OK, here's some stats (too bad public worksheets are still disabled):

sage-root: 127 out of 194 tickets correspond to a change in the sage library.
sage-extcode: 478 out of 600 tickets correspond to a change in the sage library.
sage-scripts: 578 out of 1235 tickets correspond to a change in the
sage library.

That's not including the spkg upgrades (a.k.a. dependency changes, but
not tracked in any repo) that (in my experience) very often involve
changes to the sage library. Also, a lot of these commits are from a
long time ago before we had the habit of sticking the commit number in
the patch description, so if anything it's an underestimate. Clearly
this is a lot of pain for little or no benefit.
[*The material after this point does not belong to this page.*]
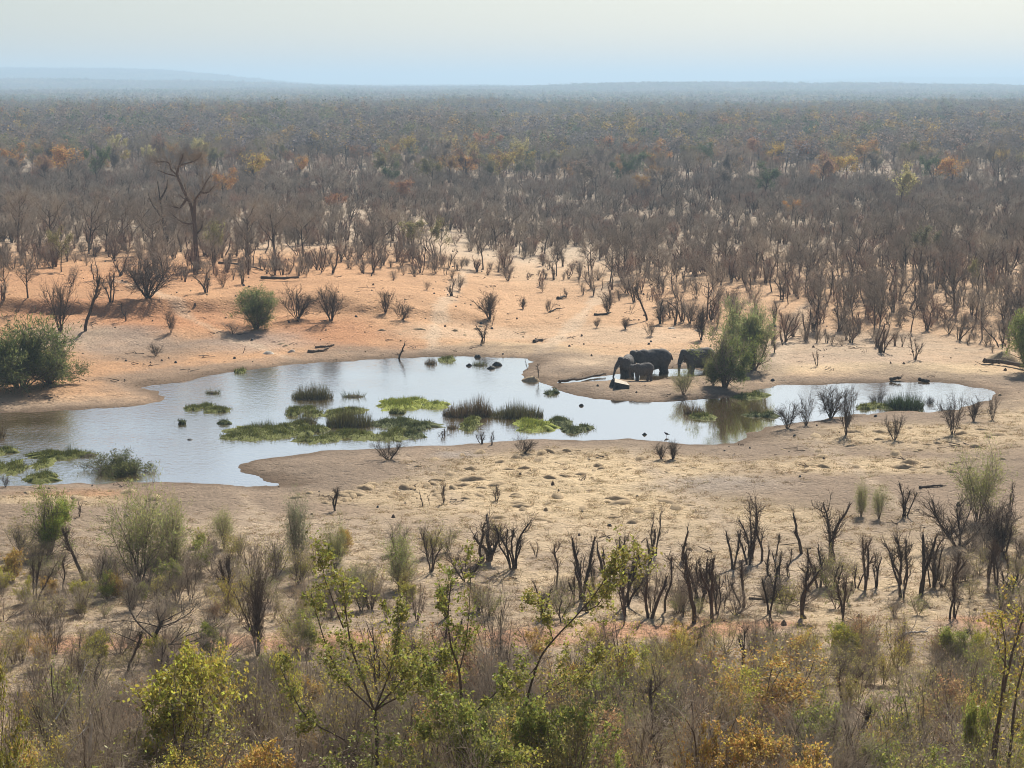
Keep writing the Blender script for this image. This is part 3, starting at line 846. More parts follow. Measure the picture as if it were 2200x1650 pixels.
EDGE = np.array([(-300, 655), (0, 650), (200, 655), (300, 645), (430, 650), (600, 640), (700, 625), (780, 610), (900, 628), (1000, 640), (1130, 620),
                 (1300, 660), (1420, 698), (1500, 728), (1560, 745), (1700, 766), (1900, 774), (2060, 778), (2500, 778)], float)
g4 = np.random.default_rng(44)
P = jitter_grid(170, 450, 2.0, g4)
Z = height(P[:, 0], P[:, 1])
px, py = to_px(P[:, 0], P[:, 1], Z)
depth = np.interp(px, EDGE[:, 0], EDGE[:, 1]) - py            # pixels above the thicket's lower edge
dens = 0.13 + 0.30 * sstep(5, 55, depth) + 0.37 * sstep(60, 170, depth)
dens = dens + 0.16 * (1 - sstep(600, 800, px)) * sstep(0, 30, depth) + 0.34 * sstep(1350, 1600, px) * sstep(0, 12, depth) + 0.12 * (1 - sstep(250, 600, px)) * sstep(60, 120, depth)
clump = fbm(P[:, 0] / 9, P[:, 1] / 12, 77, 3)
dens = dens * (0.25 + 1.5 * sstep(0.36, 0.62, clump))
keep = (depth > 0) & (g4.uniform(0, 1, len(P)) < dens) & (shore(P[:, 0], P[:, 1]) > 3)
P = P[keep]; Z = Z[keep]; px = px[keep]; py = py[keep]; depth = depth[keep]
n = len(P)
u = g4.uniform(0, 1, n)
kind = np.where(u < 0.50, 0, np.where(u < 0.93, 1, 2))        # coppiced, bushy, small tree
kind[(kind == 2) & (depth < 40)] = 0
hgt = g4.uniform(0.32, 0.88, n) * (1.0 + 0.25 * sstep(20, 120, depth)) * (1 - 0.35 * (g4.uniform(0, 1, n) < 0.25))
order = np.argsort(P[:, 1])
cnt = [0, 0, 0]
rest = {0: [], 1: [], 2: []}
NAMES = ['coppiced_shrub', 'bare_shrub', 'bare_tree']
for i in order:
    k = int(kind[i]); s = hgt[i]
    if k == 2 and depth[i] > 40 and cnt[2] < 120 and abs(px[i] - 1100) < 1130:
        cnt[2] += 1
        side = 'left' if px[i] < 760 else ('middle' if px[i] < 1450 else 'right')
        t = TREEB[int(g4.integers(0, 6))]
        o = plant('bare_tree', t, (P[i, 0], P[i, 1], Z[i]), 0.55 + 0.3 * g4.uniform(), None,
              'slender leafless tree rising from the %s of the thicket beyond the water' % side, 'tree', 'leafless trees in the %s of the far thicket' % side, 0.9)
        later(o, px[i], py[i], 'slender leafless tree in the thicket')
    elif k < 2 and cnt[k] < 290 and abs(px[i] - 1100) < 1130:
        cnt[k] += 1
        side = 'left' if px[i] < 760 else ('middle' if px[i] < 1450 else 'right')
        me = (MIDC, MIDS)[k]
        wv = g4.uniform(1.0, 1.55)
        lab = ('upright brown coppiced shrub with stout stems, %s of the thicket beyond the water' if k == 0 else
               'low bushy grey leafless shrub, %s of the thicket beyond the water') % side
        o = obj(NAMES[k], me[int(g4.integers(0, len(me)))], None, (P[i, 0], P[i, 1], Z[i]), g4.uniform(0, 6.28), (s * wv, s * wv, s * 1.12),
            lab, 'shrub', '%s in the %s thicket' % (('coppiced shrubs', 'bushy shrubs')[k], side))
        size = 'tall' if s > 0.80 else ('short' if s < 0.55 else '')
        later(o, px[i], py[i], ' '.join((size + (' upright brown coppiced shrub' if k == 0 else ' bushy grey leafless shrub')).split()))
    else:
        rest[k].append(i)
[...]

> What is the disadvantage of adding "see if X is on the system" type
> checks in the Sage library right now?

We already do that for optional pacakges (e.g. the comercial ma*,
octave, ...) It's harder to do with builds. It's also more painful to
debug when not everyone has the same Sage (depending on what libraries
were available when it was built.) but I think for many more packages
we can do what we do with gcc, atlas (i.e. check to see if the system
has one, and if not build our own copy from source).

Also, tracking all this information in the main repository will make
it easier to relax the strict requirements (e.g. exact versions that
we build with special flags) for dependencies that are not as tightly
coupled.

> > >      The initial design of Sage separated the mathematics library
> > > from the distribution system, then further separated the user
> > > interface (notebook) from the mathematics library. Why are we now
> > > trying to reconcile a bunch of shell scripts with a Python/Cython
> > > library for mathematics?
> > >
> >
> > Because drawing (really, creating and then enforcing) a line between
> > them is hard (it's certainly not in the right place now), and I don't
> > see either one taking a life of its own without the other. Also,
> > maintaining and developing on N repositories is much more painful for
> > any value of N > 1.
>
> Sage's build system almost took life of its own in the past. Ondrej
> used it for FEMHub for instance. There are quite a few projects for
> packaging scientific software these days. So "life" is clearly possible
> in this area.
>
> Merging everything in one repository would just make the distinctions
> disappear over time. Making these distinctions clear is better software
> practice. It would make maintenance easier over time.

See the stats above. We could try to split things up differently, but
I don't see any proposals that would be worth the pain.